Print each line of the listing once more, precisely as given.

========================

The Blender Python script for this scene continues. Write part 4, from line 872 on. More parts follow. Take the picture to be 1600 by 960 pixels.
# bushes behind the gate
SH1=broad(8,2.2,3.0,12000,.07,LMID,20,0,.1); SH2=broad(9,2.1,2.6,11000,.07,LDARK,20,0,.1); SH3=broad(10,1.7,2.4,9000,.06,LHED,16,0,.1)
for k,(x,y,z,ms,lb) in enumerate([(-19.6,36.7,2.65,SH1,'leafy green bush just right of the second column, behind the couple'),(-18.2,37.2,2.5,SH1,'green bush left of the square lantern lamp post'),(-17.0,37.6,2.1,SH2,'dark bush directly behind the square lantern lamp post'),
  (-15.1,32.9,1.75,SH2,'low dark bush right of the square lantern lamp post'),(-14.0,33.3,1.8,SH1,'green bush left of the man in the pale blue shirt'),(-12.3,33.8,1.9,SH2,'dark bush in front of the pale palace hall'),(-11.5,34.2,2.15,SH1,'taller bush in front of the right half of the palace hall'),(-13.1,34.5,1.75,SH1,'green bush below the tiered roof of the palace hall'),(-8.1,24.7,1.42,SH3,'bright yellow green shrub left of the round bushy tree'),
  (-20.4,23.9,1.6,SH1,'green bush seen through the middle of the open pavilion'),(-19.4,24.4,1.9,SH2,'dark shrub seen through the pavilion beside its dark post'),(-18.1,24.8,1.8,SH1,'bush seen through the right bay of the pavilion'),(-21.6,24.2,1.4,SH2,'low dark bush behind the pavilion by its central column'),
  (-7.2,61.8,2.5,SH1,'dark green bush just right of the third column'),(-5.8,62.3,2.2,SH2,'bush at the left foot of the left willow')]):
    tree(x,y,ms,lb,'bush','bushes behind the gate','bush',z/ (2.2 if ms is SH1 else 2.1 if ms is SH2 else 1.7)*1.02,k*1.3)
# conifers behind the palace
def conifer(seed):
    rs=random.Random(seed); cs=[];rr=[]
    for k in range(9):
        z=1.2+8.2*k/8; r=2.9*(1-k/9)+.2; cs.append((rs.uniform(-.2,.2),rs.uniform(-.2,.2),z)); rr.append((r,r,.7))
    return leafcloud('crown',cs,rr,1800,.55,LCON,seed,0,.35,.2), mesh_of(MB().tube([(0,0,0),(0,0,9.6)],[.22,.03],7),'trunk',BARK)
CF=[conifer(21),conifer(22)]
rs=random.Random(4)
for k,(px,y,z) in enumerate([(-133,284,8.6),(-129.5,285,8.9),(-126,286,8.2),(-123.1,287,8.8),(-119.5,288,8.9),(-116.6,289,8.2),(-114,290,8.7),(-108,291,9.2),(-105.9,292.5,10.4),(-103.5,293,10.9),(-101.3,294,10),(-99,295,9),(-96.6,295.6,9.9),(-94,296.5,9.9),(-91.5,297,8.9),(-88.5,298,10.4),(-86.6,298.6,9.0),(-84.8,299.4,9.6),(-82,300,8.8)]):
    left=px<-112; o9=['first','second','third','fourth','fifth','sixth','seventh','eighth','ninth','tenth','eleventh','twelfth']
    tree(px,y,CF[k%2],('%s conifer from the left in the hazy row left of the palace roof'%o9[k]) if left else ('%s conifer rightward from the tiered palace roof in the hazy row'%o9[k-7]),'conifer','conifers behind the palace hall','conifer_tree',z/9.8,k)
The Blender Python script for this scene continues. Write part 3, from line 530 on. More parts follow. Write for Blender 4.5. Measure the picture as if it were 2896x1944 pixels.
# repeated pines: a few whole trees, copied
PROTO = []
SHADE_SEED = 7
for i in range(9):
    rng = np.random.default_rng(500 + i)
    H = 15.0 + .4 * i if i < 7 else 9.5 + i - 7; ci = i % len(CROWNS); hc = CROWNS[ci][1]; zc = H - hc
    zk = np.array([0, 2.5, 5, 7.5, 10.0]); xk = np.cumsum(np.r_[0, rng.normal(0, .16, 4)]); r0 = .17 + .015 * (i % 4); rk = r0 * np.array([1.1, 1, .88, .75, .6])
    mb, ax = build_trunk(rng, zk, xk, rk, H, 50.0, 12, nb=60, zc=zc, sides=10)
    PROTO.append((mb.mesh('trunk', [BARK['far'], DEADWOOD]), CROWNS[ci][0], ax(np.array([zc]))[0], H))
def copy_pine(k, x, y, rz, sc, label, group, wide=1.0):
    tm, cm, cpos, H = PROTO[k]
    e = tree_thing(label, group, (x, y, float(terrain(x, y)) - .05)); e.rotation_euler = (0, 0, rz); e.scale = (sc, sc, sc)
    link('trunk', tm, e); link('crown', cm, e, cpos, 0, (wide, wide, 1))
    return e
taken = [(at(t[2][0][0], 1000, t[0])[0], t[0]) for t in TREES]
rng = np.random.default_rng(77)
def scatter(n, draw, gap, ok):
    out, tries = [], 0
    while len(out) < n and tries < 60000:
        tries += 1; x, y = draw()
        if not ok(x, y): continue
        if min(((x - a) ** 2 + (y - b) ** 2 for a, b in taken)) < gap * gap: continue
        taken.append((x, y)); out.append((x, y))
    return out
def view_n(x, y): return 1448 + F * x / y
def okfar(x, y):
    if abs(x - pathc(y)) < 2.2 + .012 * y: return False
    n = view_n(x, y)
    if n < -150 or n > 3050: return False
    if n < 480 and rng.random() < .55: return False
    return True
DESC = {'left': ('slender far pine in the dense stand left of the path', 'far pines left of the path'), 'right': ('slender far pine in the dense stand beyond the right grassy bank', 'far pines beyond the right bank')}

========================

Reply —
The Blender Python script for this scene continues. Write part 4, from line 872 on. More parts follow. Take the picture to be 1600 by 960 pixels.
# bushes behind the gate
SH1=broad(8,2.2,3.0,12000,.07,LMID,20,0,.1); SH2=broad(9,2.1,2.6,11000,.07,LDARK,20,0,.1); SH3=broad(10,1.7,2.4,9000,.06,LHED,16,0,.1)
for k,(x,y,z,ms,lb) in enumerate([(-19.6,36.7,2.65,SH1,'leafy green bush just right of the second column, behind the couple'),(-18.2,37.2,2.5,SH1,'green bush left of the square lantern lamp post'),(-17.0,37.6,2.1,SH2,'dark bush directly behind the square lantern lamp post'),
  (-15.1,32.9,1.75,SH2,'low dark bush right of the square lantern lamp post'),(-14.0,33.3,1.8,SH1,'green bush left of the man in the pale blue shirt'),(-12.3,33.8,1.9,SH2,'dark bush in front of the pale palace hall'),(-11.5,34.2,2.15,SH1,'taller bush in front of the right half of the palace hall'),(-13.1,34.5,1.75,SH1,'green bush below the tiered roof of the palace hall'),(-8.1,24.7,1.42,SH3,'bright yellow green shrub left of the round bushy tree'),
  (-20.4,23.9,1.6,SH1,'green bush seen through the middle of the open pavilion'),(-19.4,24.4,1.9,SH2,'dark shrub seen through the pavilion beside its dark post'),(-18.1,24.8,1.8,SH1,'bush seen through the right bay of the pavilion'),(-21.6,24.2,1.4,SH2,'low dark bush behind the pavilion by its central column'),
  (-7.2,61.8,2.5,SH1,'dark green bush just right of the third column'),(-5.8,62.3,2.2,SH2,'bush at the left foot of the left willow')]):
    tree(x,y,ms,lb,'bush','bushes behind the gate','bush',z/ (2.2 if ms is SH1 else 2.1 if ms is SH2 else 1.7)*1.02,k*1.3)
# conifers behind the palace
def conifer(seed):
    rs=random.Random(seed); cs=[];rr=[]
    for k in range(9):
        z=1.2+8.2*k/8; r=2.9*(1-k/9)+.2; cs.append((rs.uniform(-.2,.2),rs.uniform(-.2,.2),z)); rr.append((r,r,.7))
    return leafcloud('crown',cs,rr,1800,.55,LCON,seed,0,.35,.2), mesh_of(MB().tube([(0,0,0),(0,0,9.6)],[.22,.03],7),'trunk',BARK)
CF=[conifer(21),conifer(22)]
rs=random.Random(4)
for k,(px,y,z) in enumerate([(-133,284,8.6),(-129.5,285,8.9),(-126,286,8.2),(-123.1,287,8.8),(-119.5,288,8.9),(-116.6,289,8.2),(-114,290,8.7),(-108,291,9.2),(-105.9,292.5,10.4),(-103.5,293,10.9),(-101.3,294,10),(-99,295,9),(-96.6,295.6,9.9),(-94,296.5,9.9),(-91.5,297,8.9),(-88.5,298,10.4),(-86.6,298.6,9.0),(-84.8,299.4,9.6),(-82,300,8.8)]):
    left=px<-112; o9=['first','second','third','fourth','fifth','sixth','seventh','eighth','ninth','tenth','eleventh','twelfth']
    tree(px,y,CF[k%2],('%s conifer from the left in the hazy row left of the palace roof'%o9[k]) if left else ('%s conifer rightward from the tiered palace roof in the hazy row'%o9[k-7]),'conifer','conifers behind the palace hall','conifer_tree',z/9.8,k)
The Blender Python script for this scene continues. Write part 3, from line 530 on. More parts follow. Write for Blender 4.5. Measure the picture as if it were 2896x1944 pixels.
# repeated pines: a few whole trees, copied
PROTO = []
SHADE_SEED = 7
for i in range(9):
    rng = np.random.default_rng(500 + i)
    H = 15.0 + .4 * i if i < 7 else 9.5 + i - 7; ci = i % len(CROWNS); hc = CROWNS[ci][1]; zc = H - hc
    zk = np.array([0, 2.5, 5, 7.5, 10.0]); xk = np.cumsum(np.r_[0, rng.normal(0, .16, 4)]); r0 = .17 + .015 * (i % 4); rk = r0 * np.array([1.1, 1, .88, .75, .6])
    mb, ax = build_trunk(rng, zk, xk, rk, H, 50.0, 12, nb=60, zc=zc, sides=10)
    PROTO.append((mb.mesh('trunk', [BARK['far'], DEADWOOD]), CROWNS[ci][0], ax(np.array([zc]))[0], H))
def copy_pine(k, x, y, rz, sc, label, group, wide=1.0):
    tm, cm, cpos, H = PROTO[k]
    e = tree_thing(label, group, (x, y, float(terrain(x, y)) - .05)); e.rotation_euler = (0, 0, rz); e.scale = (sc, sc, sc)
    link('trunk', tm, e); link('crown', cm, e, cpos, 0, (wide, wide, 1))
    return e
taken = [(at(t[2][0][0], 1000, t[0])[0], t[0]) for t in TREES]
rng = np.random.default_rng(77)
def scatter(n, draw, gap, ok):
    out, tries = [], 0
    while len(out) < n and tries < 60000:
        tries += 1; x, y = draw()
        if not ok(x, y): continue
        if min(((x - a) ** 2 + (y - b) ** 2 for a, b in taken)) < gap * gap: continue
        taken.append((x, y)); out.append((x, y))
    return out
def view_n(x, y): return 1448 + F * x / y
def okfar(x, y):
    if abs(x - pathc(y)) < 2.2 + .012 * y: return False
    n = view_n(x, y)
    if n < -150 or n > 3050: return False
    if n < 480 and rng.random() < .55: return False
    return True
DESC = {'left': ('slender far pine in the dense stand left of the path', 'far pines left of the path'), 'right': ('slender far pine in the dense stand beyond the right grassy bank', 'far pines beyond the right bank')}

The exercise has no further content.